REPUBLIKA.CO.ID, JAKARTA -- Johnson & Johnson memutuskan untuk berhenti menjual krim pencerah atau pemutih kulit yang populer di Asia dan Timur Tengah. Itu dilakukan setelahnya produk tersebut dianggap tidak menjunjung kesetaraan ras.
Perusahaan akan berhenti memasarkan Clean & Clear fairness di India. Awal bulan ini perusahaan juga akan menyetop produk pencerah kulit di Asia dan Timur Tengah. Kebijakan yang diambil Johnson & Johnson mendapat reaksi beragam dari warganet.
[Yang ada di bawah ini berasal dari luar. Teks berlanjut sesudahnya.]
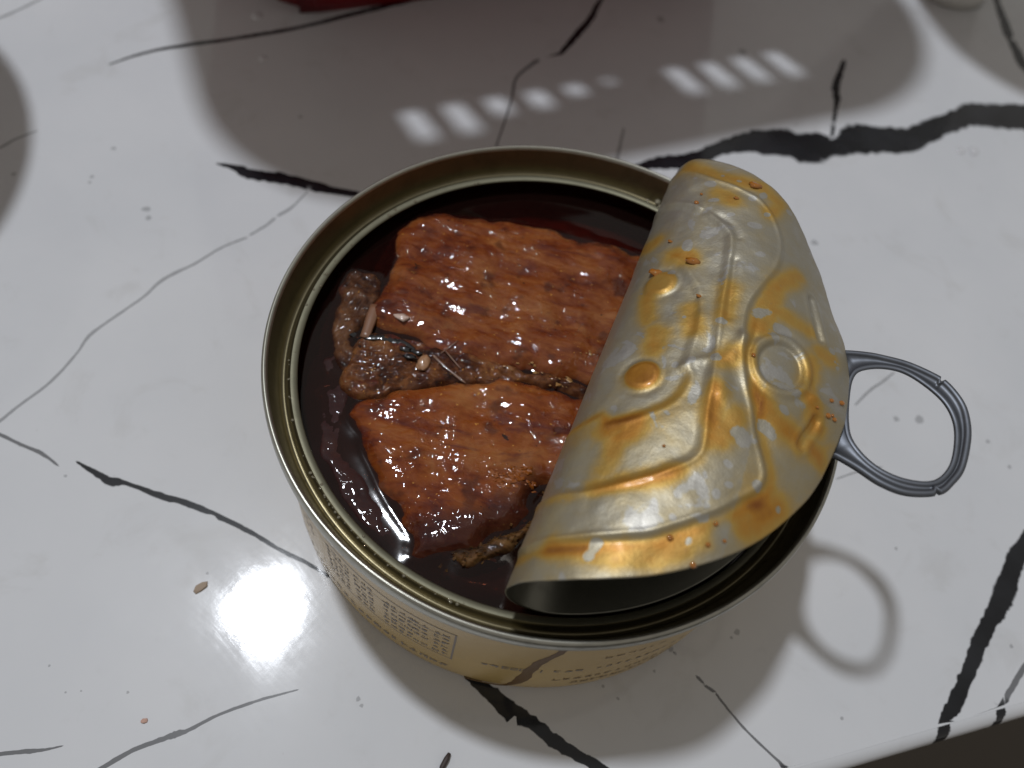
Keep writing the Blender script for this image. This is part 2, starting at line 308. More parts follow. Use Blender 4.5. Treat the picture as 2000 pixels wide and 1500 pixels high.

Ada yang tidak percaya, ada juga yang mendukung.
“Rasisme murni dan seksisme terhadap wanita Asia. Hak kami sebagai etnis minoritas dilanggar," tulis warganet yang berbasis di Hong Kong.
"Tubuh dia, pilihan dia " tulis warganet di Twitter. “Bisnis pemutih kulit ini sangat palsu dan menjemukan".
Warganet lain juga menyambut perubahan dari Johnson & Johnson. Menurut dia, langkah ini harus menjadi momen untuk mengubah persepsi tentang cantik.
"Ini menjadi momen untuk mengubah pola pikir, khususnya bagi mereka yang telanjur percaya bahwa kulit putih berarti cantik. Saya menyambut perubahan ini," demikian kata warganet itu.
Dalam pernyataannya seperti dilansir laman SCMP, Johnson & Johnson menyatakan bahwa krim pemutih kulit diproduksi bukan untuk membuat seseorang tidak percaya diri dengan kulit aslinya. Tujuan perusahaan adalah membuat kulit konsumen menjadi lebih sehat dan indah.
Meski Perusahaan akan menyetop produksi dan pemasaran, namun produk tersebut mungkin masih muncul di rak-rak toko sampai stok habis. Krim yang menjanjikan mencerahkan kulit dipasarkan terutama untuk wanita oleh perusahaan terbesar di dunia, termasuk Unilever, Procter & Gamble dan L'Oreal di bawah merek masing-masing Fair & Lovely, Olay, dan Garnier.
Euromonitor International mencatat ada sekitar 6.300 ton pencerah kulit dijual di seluruh dunia pada tahun 2019, termasuk produk yang dipasarkan sebagai krim anti-penuaan yang menargetkan bintik-bintik gelap.